A cargo of 2,867 cartons of frozen salmon fillet strips, carried in 3 containers on board 3 vessels, were damaged in the course of sea transit from Gdynia, Poland to Singapore (before arriving at Lat Krabang, Thailand). This was due to an exposure to improper temperature in one of the containers during the sea leg of the multimodal carriage. The shippers, consignees, sellers and subrogated insurers of the cargo (plaintiffs) claimed a total loss of approximately HKD 629,000 from the contractual carrier and bailees for reward of the cargo (defendants) for inter alia, breach of their duties as bailees and/or breach of its duties under art 3.2 of the Hague-Visby Rules to properly and carefully load, handle, stow, carry, keep, care for, and discharge the goods carried.
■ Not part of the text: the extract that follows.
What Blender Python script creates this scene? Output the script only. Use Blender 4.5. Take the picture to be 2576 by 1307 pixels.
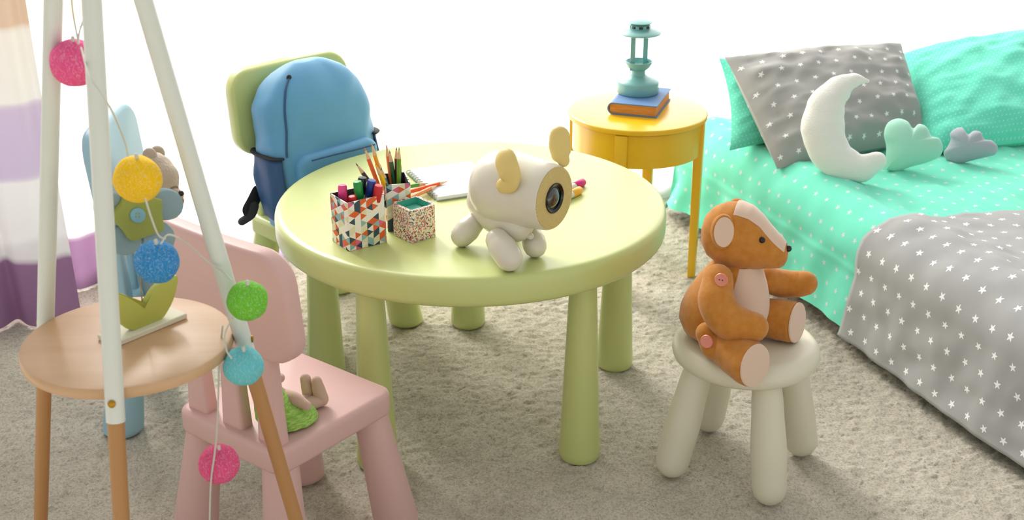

The defendants applied to transfer the case from the High Court to the District Court. The plaintiffs opposed the application for transfer for the following reasons. First, the case does not fall within the jurisdiction of the District Court. Second, the plaintiffs have a right to bring the action in the Court of First Instance by virtue of s 12B of the High Court Ordinance. Third, the case ought nevertheless to remain in the High Court and the High Court should exercise its discretion against ordering a transfer.
Held: Action to be transferred to the District Court.
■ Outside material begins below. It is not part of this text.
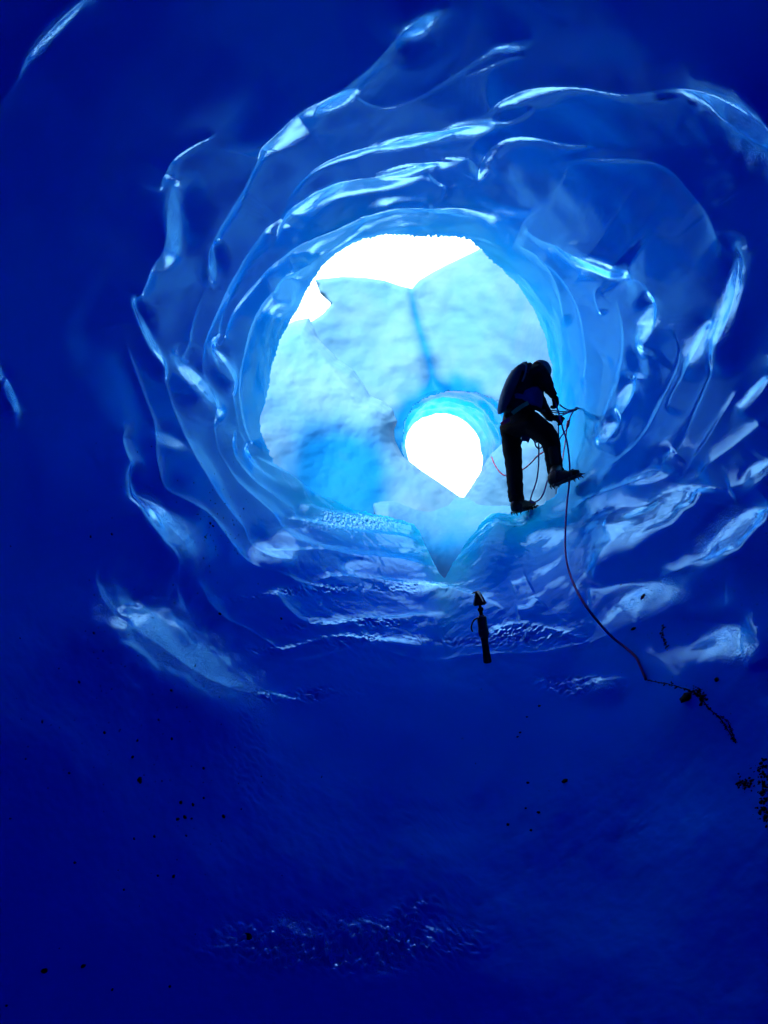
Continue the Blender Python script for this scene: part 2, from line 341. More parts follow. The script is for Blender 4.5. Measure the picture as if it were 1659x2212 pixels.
def build_tunnel():
    NT, NS = 1400, 600
    th = np.linspace(-math.pi, math.pi, NT, endpoint=False) + 0.5 * math.pi / NT
    rq = px2q(RIM)
    a = np.arctan2(rq[:, 1], rq[:, 0]); lt = np.log(np.hypot(rq[:, 0], rq[:, 1]))
    o = np.argsort(a); a = a[o]; lt = lt[o]
    aa = np.concatenate([a - 2*math.pi, a, a + 2*math.pi]); ll = np.tile(lt, 3)
    le = np.interp(th, aa, ll)
    le += 0.012 * perlin(th * 9, th * 0, th * 0 + 3.3) + (0.008 + 0.012 * np.exp(-((th - 1.6) / 0.5)**2)) * (perlin(th * 40, th * 0, th * 0) + 0.7 * perlin(th * 90, th * 0, th * 0))
    lnear = math.log(1.35)
    v = np.linspace(0, 1, NS)
    LA = le[None, :] + (lnear - le[None, :]) * v[:, None]       # ln tan(rho): rim -> near
    TH = np.broadcast_to(th[None, :], LA.shape)
    T = np.exp(LA)
    H = np.zeros_like(LA); P = 2.6
    wob = 0.05 * perlin(TH * 5, LA * 6, LA * 0 + 1.7)            # melt-worn, never ruler-drawn
    for c in CRESTS:
        q = px2q(catmull(c['pts'], 8))
        la = np.log(np.hypot(q[:, 0], q[:, 1])); t0 = np.unwrap(np.arctan2(q[:, 1], q[:, 0]))
        L = np.stack([t0, la], 1)
        wv = np.array(c['wv'] if c['wv'] else [c['w']] * 3, float)
        wmax = wv.max() / (FPX * np.exp(la).min())
        mar = 15 * wmax
        for sh in (-2*math.pi, 0, 2*math.pi):
            m = (TH + sh > t0.min() - mar) & (TH + sh < t0.max() + mar) & (LA > la.min() - mar) & (LA < la.max() + mar)
            if not m.any(): continue
            x, y = TH[m] + sh, LA[m]
            d, par, sg, nx, ny = poly_dist(x, y, L)
            # the side of the axis (smaller tan) is the far side
            tg = np.diff(L, axis=0)
            orient = np.sign(np.sum(tg[:, 0] * (-1.0)))          # cross of tangent with (0,-1)
            if abs(np.sum(tg[:, 0])) < 0.02: orient = 1.0
            sd = np.clip(sg * orient, -1, 1); D = d * np.sign(sd)                                   # >0 far side
            wp = np.interp(par, np.linspace(0, 1, len(wv)), wv)
            w = wp / (FPX * np.exp(ny))                           # log-polar breadth
            e0, e1 = c['ends']
            fade = sstep(0, e0, par) * sstep(0, e1, 1 - par)
            A = c['k'] * R0 * 0.5 * np.minimum(w, 0.13) * (0.15 + 0.85 * fade) * np.exp(-0 * d)
            # beyond the ends the crest dies out
            if c['kind'] == 'A':
                ww = w * (c['near'] + (1 - c['near']) * sstep(-1, 1, sd))
                h = np.exp(-d / ww) * np.exp(-(d / (2.6 * w))**2)
                # rounded off at the very top by the melt
                h = h * 1.0
            else:
                u = np.maximum(-D, 0) / w
                h = np.where(D > 0, 0.5 * np.exp(-np.abs(D) / (0.12 * w)),
                             np.where(u < 1, 1 - 0.5 * (1 - u)**2, np.exp(-((u - 1) / 1.6)**2)))
            # taper at ends across
            h = A * h
            H[m] += np.maximum(h, 0)**P
    H = H**(1 / P)
    RB = R0 * (1 + cone(TH) * flare(T))                            # the bore opens out towards the viewer
    # metres
    S = RB / T
    X0, Z0 = RB * np.cos(TH), RB * np.sin(TH)
    low = (0.03 + 0.06 * sstep(0.4, 0.8, T)) * fbm(X0 * 0.8, S * 0.6, Z0 * 0.8, 3)
    mid = 0.003 * fbm(X0 * 3, S * 1.6, Z0 * 3, 3) * (0.6 + 0.8 * sstep(-0.3, 0.5, perlin(X0, S, Z0)))
    # trampled, stepped floor
    fl = sstep(-0.70, -0.93, np.sin(TH)) * sstep(0.50, 0.38, T)
    step = np.abs(fbm(X0 * 1.6 + 0.5 * perlin(S, X0, Z0), S * 2.0 + perlin(X0 * 1.5, S * 0.7, Z0), Z0 * 1.3, 5, 0.6))
    rough = fl * (0.007 * (0.35 - step) + 0.003 * fbm(X0 * 7, S * 9, Z0 * 7, 3))
    # broad forms: bumps (layout x, y, radius, metres inward)
    PX, PY = q2px(T * np.cos(TH), T * np.sin(TH))
    B = np.zeros_like(T)
    for bx, by, br, ba in [(1070,1215,60,0.16),(1085,1150,32,0.08),(1010,1330,70,0.03),(1500,1500,120,0.10),(830,1500,330,0.10),(1150,240,150,-0.04)]:
        B += ba * np.exp(-((PX - bx)**2 + (PY - by)**2) / br**2)
    F = np.zeros_like(T)
    tgt = {}
    for kk, (tx, ty, td) in dict(sky=(850, 540, 11.5), hole=(960, 975, 18.5)).items():
        pc = np.array([(tx - CX) / FPX * td, (CY - ty) / FPX * td, td]); tgt[kk] = np.array([pc @ EX, pc @ A_, pc @ EZ])
    MK = np.zeros_like(T)
    for fx, fy, fa, fb, fang, ft, fs in FACETS:
        q = px2q([(fx, fy)])[0]; tc = math.hypot(*q); ac = math.atan2(q[1], q[0])
        rc = R0 * (1 + cone(ac) * flare(tc)); sc = rc / tc
        p = np.array([rc * math.cos(ac), sc, rc * math.sin(ac)])
        n = -p / np.linalg.norm(p); d2 = tgt[ft] - p; n = n + d2 / np.linalg.norm(d2)
        nr = np.array([-math.cos(ac), 0, -math.sin(ac)]); na = np.array([-math.sin(ac), 0, math.cos(ac)])
        c_ = float(cone(ac)); e_ = 1e-3
        r1, r2 = R0 * (1 + c_ * flare(tc)), R0 * (1 + c_ * flare(tc + e_))
        slope0 = (r2 - r1) / (r2 / (tc + e_) - r1 / tc)
        gs = np.clip(n[1] / (n @ nr) - slope0, -0.6, 0.6); ga = np.clip((n @ na) / (n @ nr), -0.6, 0.6)
        dx, dy = PX - fx, PY - fy; ca, sa = math.cos(math.radians(fang)), math.sin(math.radians(fang))
        fb = fb * 1.35
        al, ac_ = dx * ca + dy * sa, -dx * sa + dy * ca
        v = np.hypot(al / (fa + 2.4 * fb), ac_ / (3.6 * fb))
        m = v < 1
        if not m.any(): continue
        u = np.hypot(al[m] / fa, ac_[m] / fb) + 0.15 * perlin(PX[m] / 40, PY[m] / 40, PX[m] * 0 + fx)
        da = (TH[m] - ac + math.pi) % (2 * math.pi) - math.pi
        a_, b_ = RB[m] * da, S[m] - sc
        x = 1 - v[m]
        mk = sstep(0, 1, x / (x + 0.7 * np.maximum(u - 0.75, 0) + 1e-6))
        F[m] += fs * (0.62 if fb < 20 else 0.85) * mk * (gs * b_ + ga * a_ + 0.35 * a_ * a_ / rc)
        MK[m] = np.maximum(MK[m], (0.6 if fb > 32 else 0.3) * sstep(1.6, 0.8, u))
    H = H * (1 - MK)
    # crumbled, crystalline patches
    crumb = np.zeros_like(T)
    for bx, by, bu, bv, ba in [(730,2050,250,60,0.034),(600,2075,120,40,0.024),(905,1990,60,40,0.03),(960,1790,120,50,0.0022),(530,1660,40,100,0.006),(1250,1488,80,22,0.012),
                               (1150,1390,150,22,0.010),(700,1290,160,10,0.008),(760,1407,200,14,0.009),(780,1368,160,10,0.008),(650,1520,110,18,0.012),(900,1285,90,14,0.010),(760,1130,140,26,0.008),(1350,1755,40,60,0.004),(740,1590,40,30,0.004),(1010,1410,120,12,0.008)]:
        crumb = np.maximum(crumb, ba * np.exp(-(((PX - bx) / bu)**2 + ((PY - by) / bv)**2)**1.5))
    mcr = crumb > 2e-4
    cr = np.zeros_like(T)
    cx_, cy_, cz_ = X0[mcr], S[mcr], Z0[mcr]
    cr[mcr] = 1.6 * crumb[mcr] * (perlin(cx_ * 48, cy_ * 48, cz_ * 48) + 0.6 * perlin(cx_ * 26, cy_ * 26, cz_ * 26) + 0.5 * perlin(cx_ * 13, cy_ * 13, cz_ * 13)) * (0.35 + 0.65 * sstep(-0.3, 0.3, perlin(cx_ * 3, cy_ * 3, cz_ * 3)))
    rough = rough + cr + 0.005 * sstep(0.5, 0.62, T) * sstep(-0.35, -0.7, np.sin(TH)) * fbm(X0 * 7, S * 7, Z0 * 7, 4, 0.6)
    GRN = np.clip(np.maximum(MK * 1.33 * (0.35 + 0.9 * sstep(-0.2, 0.3, fbm(X0 * 4, S * 4, Z0 * 4, 3))), 0), 0, 1)
    MK = MK * (mcr < 1)
    RR = RB + low + mid - H - rough * (1 - MK) - B + F
    SS = S
    # rows behind the viewer
    NB = 60
    RN = RB[-1][None, :]
    sb = np.linspace(0, 1, NB + 1)[1:, None] ** 1.3
    THb = np.broadcast_to(th[None, :], (NB, NT)); Sb = RN / 1.35 * (1 - sb) + -5.0 * sb
    Xb, Zb = RN * np.cos(THb), RN * np.sin(THb)
    fadeb = np.exp(-(RN / 1.35 - Sb) / 0.25)
    Rb = RN + 0.09 * fbm(Xb * 0.8, Sb * 0.6, Zb * 0.8, 3) - fadeb * (H[-1] + rough[-1] + B[-1])[None, :] + 0.003 * fbm(Xb*3, Sb*1.6, Zb*3, 3)
    close = sstep(-3.2, -5.0, Sb)
    Rb = Rb * np.sqrt(np.clip(1 - close**2, 0.0004, 1))
    # the lip at the mouth: rounds over and turns back outward
    NL = 14
    ph = np.linspace(0, 1, NL + 1)[1:]
    lr = []; ls = []
    for p in ph[::-1]:
        if p <= 0.6:
            q = p / 0.6 * math.pi / 2
            dr, ds = 0.14 * (1 - math.cos(q)), 0.16 * math.sin(q)
        else:
            q = (p - 0.6) / 0.4
            dr, ds = 0.14 + 0.3 * q * q, 0.16 - 0.05 * q
        lr.append(RR[0] + dr); ls.append(SS[0] + ds)
    RA = np.concatenate([np.array(lr), RR, Rb]); SA = np.concatenate([np.array(ls), SS, Sb])
    TA = np.broadcast_to(th[None, :], RA.shape)
    W = tun2world(RA * np.cos(TA), SA, RA * np.sin(TA))
    f = grid_faces(RA.shape[0], NT, True)
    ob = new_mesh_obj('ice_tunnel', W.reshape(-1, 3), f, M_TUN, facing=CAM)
    ob['kind'] = 'structure'
    # weathered skin on the mouth's right side; daylight painted in cyan all round the rim
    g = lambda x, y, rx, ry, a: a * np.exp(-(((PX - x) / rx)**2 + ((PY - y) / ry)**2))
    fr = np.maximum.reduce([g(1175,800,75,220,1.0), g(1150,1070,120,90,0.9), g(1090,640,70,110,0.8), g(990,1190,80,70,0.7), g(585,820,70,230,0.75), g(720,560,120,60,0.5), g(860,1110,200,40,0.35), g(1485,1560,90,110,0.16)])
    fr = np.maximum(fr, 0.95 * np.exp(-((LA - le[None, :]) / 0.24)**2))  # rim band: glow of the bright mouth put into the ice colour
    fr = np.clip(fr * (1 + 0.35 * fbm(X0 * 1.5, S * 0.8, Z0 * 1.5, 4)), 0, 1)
    full = np.zeros(RA.shape, np.float32); full[NL:NL + NS] = fr; full[:NL] = fr[0][None, :]
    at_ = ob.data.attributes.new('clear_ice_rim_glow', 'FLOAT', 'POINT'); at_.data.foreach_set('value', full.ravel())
    # trampled floor: mostly dry and dull, wet along the worn edges
    fz = sstep(-0.55, -0.82, np.sin(TH)) * sstep(0.56, 0.44, T)
    st = fbm(X0 * 2.2, S * 4.5 + 0.6 * perlin(X0 * 1.2, S, Z0), Z0 * 2.2, 5, 0.62)
    edge_ = np.clip(H / (H[fz > 0.5].max() * 0.35 + 1e-9), 0, 1)
    film = 1 - fz * 0.86 * (1 - np.maximum(sstep(0.22, 0.55, st), 0.8 * sstep(0.45, 0.9, edge_)))
    full3 = np.zeros(RA.shape, np.float32); full3[NL:NL + NS] = GRN
    at_ = ob.data.attributes.new('grain', 'FLOAT', 'POINT'); at_.data.foreach_set('value', full3.ravel())
    full2 = np.ones(RA.shape, np.float32); full2[NL:NL + NS] = film * (1 + 1.3 * np.clip(MK * 1.5, 0, 1)) * (1 + 2.5 * sstep(0.002, 0.012, crumb))
    at_ = ob.data.attributes.new('film', 'FLOAT', 'POINT'); at_.data.foreach_set('value', full2.ravel())
    return dict(th=th, LA=LA, RR=RR, SS=SS, le=le, ob=ob)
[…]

For the first issue, there was nothing in the High Court Ordinance to suggest that the Court of First Instance had exclusive jurisdiction over such a claim. Additionally, the relevant question in this case was whether the plaintiffs’ claim fell within the terms of the statutory provisions conferring jurisdiction on the District Court (especially s 32 of the District Court Ordinance), and not whether it fell within s 12A of the High Court Ordinance. On s 32 of the District Court Ordinance, it was unnecessary to distinguish between contract and tort for its purposes, vis-à-vis the position under the older English County Courts Acts. An action in bailment should, depending on the facts of the particular case, be characterised as a claim founded on contract or on tort or on both, and not be regarded as sui generis and founded in neither. Accordingly, the claim in bailment posed no obstacle to the transfer of this action to the District Court.
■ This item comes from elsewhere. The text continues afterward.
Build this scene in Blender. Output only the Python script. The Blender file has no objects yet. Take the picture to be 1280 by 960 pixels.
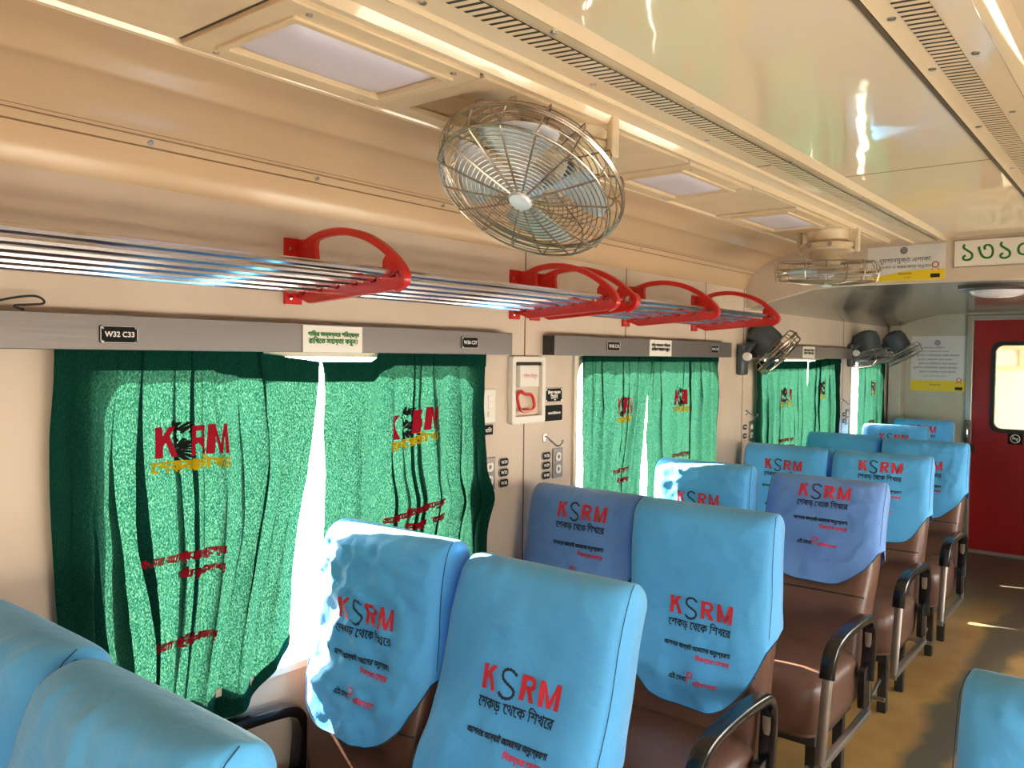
import bpy, bmesh, math, random
import numpy as np
from mathutils import Vector, Matrix, noise
from mathutils.geometry import delaunay_2d_cdt, interpolate_bezier
S = bpy.context.scene
COL = S.collection
PI = math.pi
rnd = random.Random(7)

# ------------------------------------------------------------------ camera
YAW, PIT, ROLL = 0.674762, -0.0345028, 0.0108327
fw = Vector((-math.sin(YAW)*math.cos(PIT), math.cos(YAW)*math.cos(PIT), math.sin(PIT)))
rt = Vector((math.cos(YAW), math.sin(YAW), 0)); up = rt.cross(fw)
rt, up = rt*math.cos(ROLL)+up*math.sin(ROLL), -rt*math.sin(ROLL)+up*math.cos(ROLL)
cd = bpy.data.cameras.new('camera'); cam = bpy.data.objects.new('camera', cd); COL.objects.link(cam)
m = Matrix((rt, up, -fw)).transposed().to_4x4(); m.translation = (0, 0, 1.68)
cam.matrix_world = m
cd.sensor_width = 36; cd.lens = 36*1025.25/1280; cd.clip_start = 0.02
S.camera = cam
# ------------------------------------------------------------------ view, sky, sun
S.view_settings.view_transform = 'Standard'; S.view_settings.look = 'None'
S.view_settings.exposure = 0.15; S.view_settings.gamma = 1; S.view_settings.use_curve_mapping = False
S.cycles.max_bounces = 16; S.cycles.diffuse_bounces = 8; S.cycles.glossy_bounces = 6
S.cycles.transparent_max_bounces = 16; S.cycles.transmission_bounces = 8
S.cycles.sample_clamp_indirect = 12
W = bpy.data.worlds.new('sky'); S.world = W; W.use_nodes = True
wn = W.node_tree; bg = wn.nodes['Background']
tc = wn.nodes.new('ShaderNodeTexCoord'); sp = wn.nodes.new('ShaderNodeSeparateXYZ'); cr = wn.nodes.new('ShaderNodeValToRGB')
wn.links.new(tc.outputs['Generated'], sp.inputs[0]); wn.links.new(sp.outputs['Z'], cr.inputs[0])
cr.color_ramp.elements[0].position = 0.0; cr.color_ramp.elements[0].color = (1.0, 0.86, 0.70, 1)
cr.color_ramp.elements[1].position = 0.5; cr.color_ramp.elements[1].color = (0.86, 0.93, 1.0, 1)
wn.links.new(cr.outputs[0], bg.inputs[0]); bg.inputs[1].default_value = 15
sd = bpy.data.lights.new('sun', 'SUN'); sd.energy = 60; sd.angle = 0.01; sd.color = (1, .93, .8)
so = bpy.data.objects.new('sun', sd); COL.objects.link(so)
SUN = Vector((0.80, 0.10, -0.59)).normalized()
so.rotation_euler = SUN.to_track_quat('-Z', 'Y').to_euler()

# ------------------------------------------------------------------ materials
def nt(name):
    m = bpy.data.materials.new(name); m.use_nodes = True
    return m, m.node_tree, m.node_tree.nodes['Principled BSDF']
def mat(name, col, rough=.5, metal=0, var=0.0, vscale=4, bump=0, bscale=40, spec=.5, coat=0, stretch=None, vcol=None, sheen=0):
    m, t, b = nt(name)
    b.inputs['Roughness'].default_value = rough; b.inputs['Metallic'].default_value = metal
    b.inputs['Specular IOR Level'].default_value = spec; b.inputs['Coat Weight'].default_value = coat
    b.inputs['Base Color'].default_value = (*col, 1)
    if sheen: b.inputs['Sheen Weight'].default_value = sheen
    if var or bump:
        c = t.nodes.new('ShaderNodeTexCoord'); mp = t.nodes.new('ShaderNodeMapping'); t.links.new(c.outputs['Object'], mp.inputs[0])
        if stretch: mp.inputs['Scale'].default_value = stretch
        if var:
            n = t.nodes.new('ShaderNodeTexNoise'); n.inputs['Scale'].default_value = vscale; n.inputs['Detail'].default_value = 6
            t.links.new(mp.outputs[0], n.inputs[0])
            r = t.nodes.new('ShaderNodeValToRGB'); t.links.new(n.outputs[0], r.inputs[0])
            d = vcol or tuple(x*(1-var) for x in col)
            r.color_ramp.elements[0].position = .33; r.color_ramp.elements[0].color = (*d, 1)
            r.color_ramp.elements[1].position = .62; r.color_ramp.elements[1].color = (*col, 1)
            t.links.new(r.outputs[0], b.inputs['Base Color'])
        if bump:
            n2 = t.nodes.new('ShaderNodeTexNoise'); n2.inputs['Scale'].default_value = bscale; n2.inputs['Detail'].default_value = 3
            t.links.new(mp.outputs[0], n2.inputs[0])
            bp = t.nodes.new('ShaderNodeBump'); bp.inputs['Strength'].default_value = bump; bp.inputs['Distance'].default_value = .01
            t.links.new(n2.outputs[0], bp.inputs['Height']); t.links.new(bp.outputs[0], b.inputs['Normal'])
    return m
M = {}
M['wall'] = mat('wall_paint', (.66, .54, .43), .42, var=.13, vscale=2.5)
M['cove'] = mat('side_panel_paint', (.64, .45, .27), .22, var=.14, vscale=2.2, stretch=(1, .35, 1), bump=.06, bscale=3)
M['ceil'] = mat('ceiling_laminate', (.85, .68, .46), .05, var=.10, vscale=1.6, bump=.5, bscale=2.6, stretch=(1, .5, 1))
M['trim'] = mat('ceiling_trim_paint', (.80, .62, .40), .25, var=.12, vscale=5)
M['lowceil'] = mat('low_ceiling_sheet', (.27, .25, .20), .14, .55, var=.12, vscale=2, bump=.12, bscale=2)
M['endwall'] = mat('end_wall_paint', (.56, .53, .42), .45, var=.1)
M['dark'] = mat('recess_shade_black', (.03, .022, .015), .8)  # near-black that paints the shade inside vent slots and alarm recess
M['steel'] = mat('brushed_steel', (.26, .235, .23), .40, .8, var=.12, vscale=3, bump=.04, bscale=90, stretch=(1, .04, 1))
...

For the second issue, s 12B(1) of the High Court Ordinance did not confer an absolute right for the plaintiffs to insist on their claim being heard and determined by the Court of First Instance, or detract from the provisions on transfer of proceedings in s 43 of the District Court Ordinance.
For the third issue, the issue on whether the Hague-Visby Rules applied compulsorily to the sea carriage was not so important or complex that the case ought to be tried in the High Court. The judge rejected the plaintiffs’ submission that judges of the District Court were not expected to have any knowledge of the Hague-Visby Rules. As the authorities show, cargo claims have frequently come before the District Court.